BLUE GARDENIA, the theme from the eponymous 1953 film, written by Bob Russell and Lester Lee, was put on the map by Nat King Cole and Dinah Washington. Dexter and company take it above the customary ballad tempo — a Basie-like mid tempo — and the arrangement reshapes the bridge. Philly Joe's accents add much to the total effect. Dexter starts his solo down low and phrases Bird-like on the last eight of the first chorus, then spaces his phrases out as the rhythm section settles into a backbeat feel. He enlists a million-dollar baby to launch the bridge. Burns is also relaxed, offering some tasty, laid-back phrasing without resorting to double-timing. Clark tips his cap to the melody at first, then goes for himself, and young Ron takes a half chorus before the ensemble recaps the arranged bridge and takes us home.
SECOND BALCONY JUMP, by trombonist-arranger Gerald Valentine, was launched in Earl Hines' 1942 band; Billy Eckstine took it (and Valentine) along when he left Fatha to go out on his own, and it was in the Eckstine band that young Dexter became fond of this riff-based number; the title refers to the Apollo Theatre's lowest-priced and most responsive section. The tempo's nice — not too fast and Dexter's in a happy mood and on a quoting kick. The last eight of his second chorus are special, and on the third, he's thinking about Lester Young. Burns proves himself a subtle thinker on his two-chorus solo, Philly is right there with him. The drummer's almost too responsive to Clark, who should have gotten more than one chorus to play. Drum fills and a drum bridge feature in the closing segments.

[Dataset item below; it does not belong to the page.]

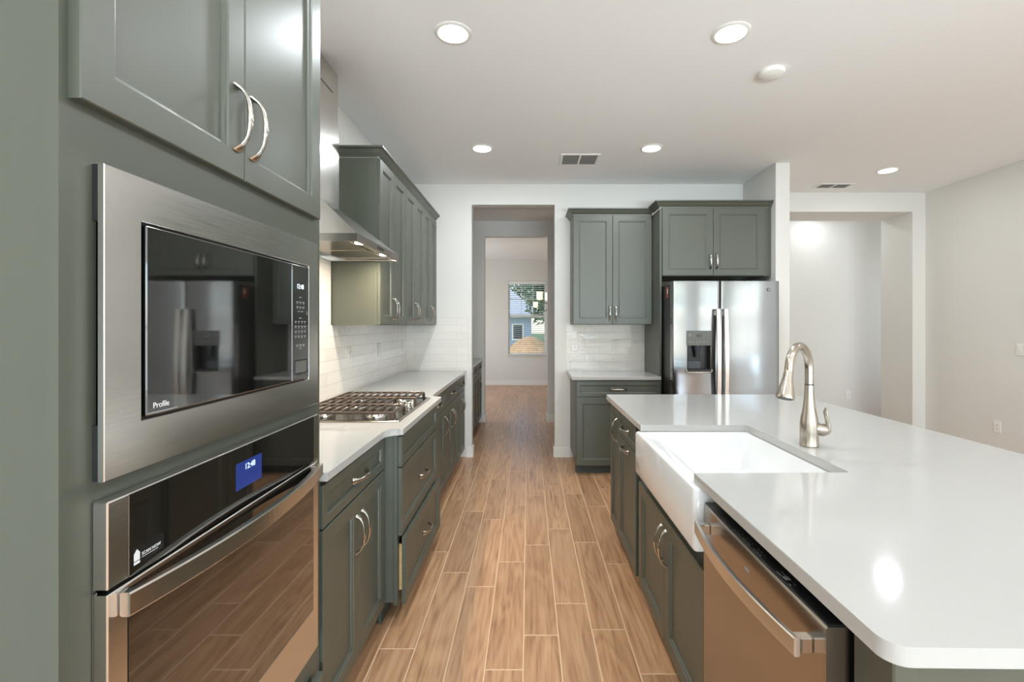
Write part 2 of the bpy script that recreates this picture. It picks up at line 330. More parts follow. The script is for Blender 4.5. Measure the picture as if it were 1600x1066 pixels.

SIX BITS JONES is by the gifted arranger-composer Onzy Matthews, with whom Dexter was acquainted in California. Ifs in 6/8. Dexter echoes Burns' lead, then starts his solo with an incisive repeated phrase (as always, he responds to the minor mode) and builds from there. Burns joins him for the handover, then solos well (but with low chops) in a Chet Baker mold. Clark makes the most of his single chorus, painting with dark hues, and Philly Joe was listening. A horn interlude leads back to the theme; this time, Dexter plays a written counterline. A call-and-response routine fades out the piece.